### EXERCISE DIRECTIONS
All lines in which the word "script" occurs are to be extracted.

****************************************

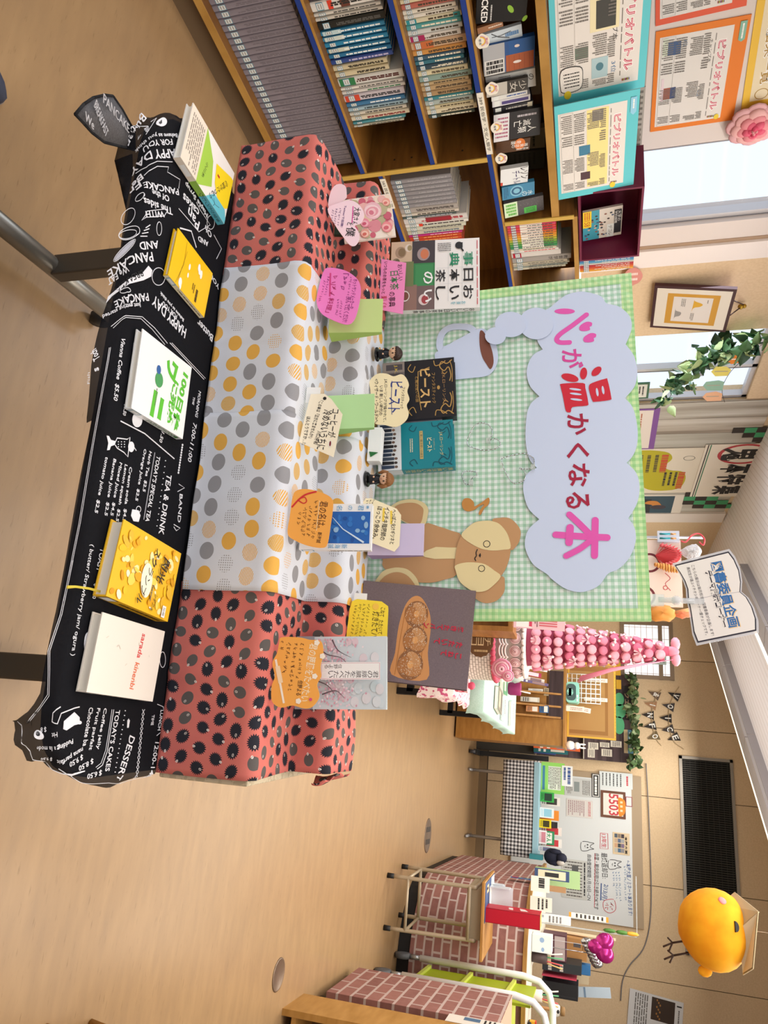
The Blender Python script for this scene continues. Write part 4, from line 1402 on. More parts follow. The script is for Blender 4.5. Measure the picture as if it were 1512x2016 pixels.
g.ball(sp2((a[0] + b_[0]) / 2, (a[1] + b_[1]) / 2, 0.003), 0.011, 0.011, 0.011, CLEAR, 10)
g.box(sp2, b_[0] - 0.006, b_[0] + 0.006, b_[1] - 0.012, b_[1] + 0.02, -0.006, 0.006, CLEAR)
g.obj('clip_stand', parent=root)
# ================================================================ display table
TZ, A0, A1, D0, D1 = 0.70, -1.10, 0.17, 1.0, 1.80
DARKM = M('#57534d', 0.4, 0.6)
root = thing('display_table', TB((A0 + A1) / 2, 1.4, 0), 'folding table with grey metal T legs under the black menu cloth and step display', 'table')
g = G()
g.prism(TB.off(A0 + 0.005, D0 + 0.005), rrect(A1 - A0 - 0.01, D1 - D0 - 0.005, 0.115), TZ - 0.03, TZ - 0.002, M('#4a4540', 0.5))
g.obj('table_top', parent=root)
for px, py in ((75, 520), (40, 1313)):
 p = onz(px, py, 0.03)
 a = max(TB.loc(p)[0], A0 + 0.036)
 d = 1.47
 g = G()
 g.box(TB, a - 0.03, a + 0.03, d - 0.022, d + 0.022, 0.09, TZ - 0.03, DARKM)
 g.box(TB, a - 0.03, a + 0.03, d - 0.22, d + 0.22, TZ - 0.05, TZ - 0.028, DARKM)
 o = g.obj('leg', parent=root, bevel=0.004)
 g = G()
 g.tube([TB(a, d - 0.30, 0.085), TB(a, d + 0.30, 0.085)], 0.026, M('#8b8880', 0.35, 0.6), n=12)
 g.obj('foot_bar', parent=root)
 for dd in (-0.27, 0.27):
  g = G()
  f = Fr(TB(a - 0.014, d + dd, 0.03), TB.y, UP, TB.x)
  g.lathe(f, [(0.0, 0), (0.03, 0.0), (0.03, 0.028), (0.0, 0.028)], M('#222222', 0.5), 14)
  g.box(TB, a - 0.018, a + 0.018, d + dd - 0.012, d + dd + 0.012, 0.045, 0.07, M('#3a3a3a', 0.4))
  g.obj('caster', parent=root)
# ---------------------------------------------------------------- black menu cloth
CL = NT('menu_cloth', 0.85, 0.1)
v = CL.obj((1, 1, 1), (0, 0, 0.25))
f = CL.noise(v, 400, 1)
CL.col(CL.ramp(f, ((0.3, '#15151a'), (0.7, '#1f2025'))))
CL.b.inputs['Alpha'].default_value = 0.72
CL = CL.m
CHALK = M('#e4e4ea', 0.8)
CHALK2 = M('#8f8f96', 0.8)
def table_near(a, d):
 r = 0.12
 qx, qy = min(max(a, A0 + r), A1 - r), min(max(d, D0 + r), D1 - r)
 ox, oy = a - qx, d - qy
 L = math.hypot(ox, oy)
 if L <= r or (A0 + r <= a <= A1 - r and D0 <= d) or (D0 + r <= d and A0 <= a <= A1):
  return None
 nx, ny = ox / L, oy / L
 return qx + nx * r, qy + ny * r, nx, ny, L - r
def drape(a, d, k=0.0):
 t = table_near(a, d)
 if t is None:
  return TB(a, d, TZ + 0.0025 + k)
 x, y, nx, ny, E = t
 s = a * ny - d * nx                # position along the edge
 w = sin(s * 26) * 0.5 + sin(s * 11 + 1) * 0.5
 out = E * (0.34 + 0.22 * w * min(1, E / 0.05))
 dn = E * 0.50 - 0.10 * E * w
 dn = dn * min(1, E / 0.015 * 0.5 + 0.5)
 return TB(x + nx * (out + k), y + ny * (out + k), TZ + 0.0025 - dn + k * 0.6)
def c6(x, y):
 return 140 + x / 4.033, 180 + y / 4.033
def c7(x, y):
 return 100 + x / 4.03, 680 + y / 4.03
def c8(x, y):
 return x / 3.878, 1100 + y / 3.878
def ad(p):
 return TB.loc(onz(p[0], p[1], TZ + 0.0025))
def sliced(vs, fs, step=0.02, force=False):
 """cut a flat patch along a grid where it leaves the table top"""
 if not force and all(table_near(*p) is None for p in vs):
  return vs, fs
 bm = bmesh.new()
 bv = [bm.verts.new((x, y, 0)) for x, y in vs]
 for f in fs:
  try:
   bm.faces.new([bv[i] for i in f])
  except ValueError:
   pass
 bmesh.ops.triangulate(bm, faces=bm.faces[:])
 for ax in (0, 1):
  lo, hi = min(p[ax] for p in vs), max(p[ax] for p in vs)
  c = math.ceil(lo / step) * step
  while c < hi:
   geom = bm.verts[:] + bm.edges[:] + bm.faces[:]
   co_, no = [0, 0, 0], [0, 0, 0]
   co_[ax], no[ax] = c, 1
   bmesh.ops.bisect_plane(bm, geom=geom, plane_co=co_, plane_no=no, dist=1e-6)
   c += step
 bm.verts.index_update()
 r = [(v.co.x, v.co.y) for v in bm.verts], [[v.index for v in f.verts] for f in bm.faces]
 bm.free()
 return r
class ClothP(P):
 def lay(s, pts, fs, m):
  vs, fs = sliced([tuple(p) for p in pts], fs)
  s.k += s.dk
  s.g.add([drape(x, y, s.k) for x, y in vs], fs, m)
outline = [(455, 302), (410, 250), (372, 212), (330, 208), (270, 204), (235, 210), (224, 232), (262, 262), (262, 300), (250, 390), (235, 500), (205, 600),
   (182, 700), (168, 800), (168, 812), (180, 814), (163, 900), (135, 1050), (110, 1200), (85, 1320), (76, 1366), (48, 1410), (14, 1445), (2, 1452), (22, 1485),
   (36, 1520), (60, 1541), (86, 1546), (124, 1532), (160, 1545), (200, 1566), (232, 1585), (252, 1593), (272, 1582), (290, 1562), (306, 1528),
   (313, 1500), (330, 1400), (352, 1150), (398, 800), (430, 540)]
pts = [ad(p) for p in outline]
# run a little way under the steps at the back
n_back = 5
pts = pts[:-4] + [(x, y + 0.03) for x, y in pts[-4:]]
pts[0] = (pts[0][0], pts[0][1] + 0.02)
vs, fs = sliced(pts, [list(range(len(pts)))], 0.016, True)
root = thing('menu_cloth', TB(-0.5, 1.15, TZ + 0.001), 'thin black cloth printed with white cafe menu lettering, spread over the table front', 'tablecloth')
g = G()
g.add([drape(x, y) for x, y in vs], fs, CL, True)
gc = g
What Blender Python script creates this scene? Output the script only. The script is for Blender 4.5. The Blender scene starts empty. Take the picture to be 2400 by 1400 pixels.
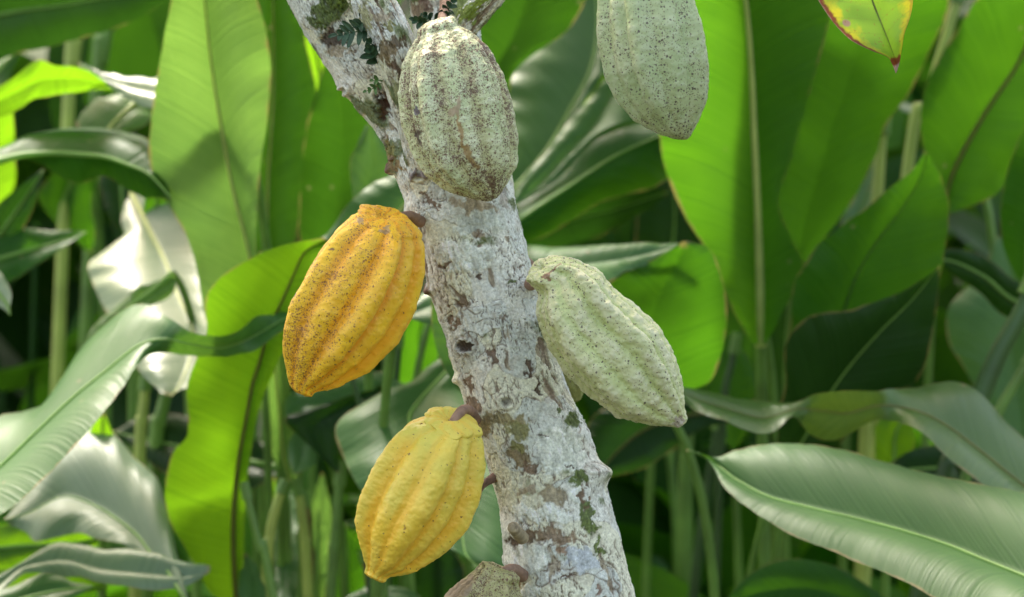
import bpy, math, random
import numpy as np
from mathutils import Vector
random.seed(7)
C = bpy.context.scene
COL = C.collection
# ------------------------------------------------------------------ camera
CZ = 1.6                      # eye height
F = 75.0                      # lens, 36 mm sensor: 1 photo px = 0.0002 * distance
cam = bpy.data.cameras.new('camera'); co = bpy.data.objects.new('camera', cam); COL.objects.link(co)
co.location = (0, 0, CZ); co.rotation_euler = (math.pi/2, 0, 0)
cam.lens = F; cam.sensor_width = 36; cam.clip_start = 0.05; cam.clip_end = 500
cam.dof.use_dof = True; cam.dof.focus_distance = 1.93; cam.dof.aperture_fstop = 4.2; cam.dof.aperture_blades = 7
C.camera = co
# ------------------------------------------------------------------ sky, sun, exposure
EL, AZ = math.radians(58), math.radians(-28)      # sun high, behind the tree and to the left
w = bpy.data.worlds.new('World'); C.world = w; w.use_nodes = True
nt = w.node_tree; bg = nt.nodes['Background']; sky = nt.nodes.new('ShaderNodeTexSky')
sky.sky_type = 'NISHITA'; sky.sun_disc = False; sky.sun_elevation = EL; sky.sun_rotation = AZ
sky.air_density = 1.0; sky.dust_density = 4.0; sky.ozone_density = 1.0
wb = nt.nodes.new('ShaderNodeMix'); wb.data_type = 'RGBA'; wb.blend_type = 'MULTIPLY'; wb.inputs[0].default_value = 1; wb.inputs[7].default_value = (1, 0.885, 0.70, 1)   # the camera's daylight white balance
nt.links.new(sky.outputs[0], wb.inputs[6]); nt.links.new(wb.outputs[2], bg.inputs[0]); bg.inputs[1].default_value = 0.15
sd = bpy.data.lights.new('sun', 'SUN'); sd.energy = 2.0; sd.angle = math.radians(10); sd.color = (1, 0.95, 0.86)
so = bpy.data.objects.new('sun', sd); COL.objects.link(so)
sdir = Vector((math.sin(AZ)*math.cos(EL), math.cos(AZ)*math.cos(EL), math.sin(EL)))
so.rotation_euler = sdir.to_track_quat('Z', 'Y').to_euler(); so.location = sdir*20
C.view_settings.view_transform = 'Standard'; C.view_settings.look = 'None'
C.view_settings.exposure = 2.2; C.view_settings.gamma = 1.0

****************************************

### RESPONSE TO THIS EXERCISE
The Blender Python script for this scene continues. Write part 4, from line 1402 on. More parts follow. The script is for Blender 4.5. Measure the picture as if it were 1512x2016 pixels.
What Blender Python script creates this scene? Output the script only. The script is for Blender 4.5. The Blender scene starts empty. Take the picture to be 2400 by 1400 pixels.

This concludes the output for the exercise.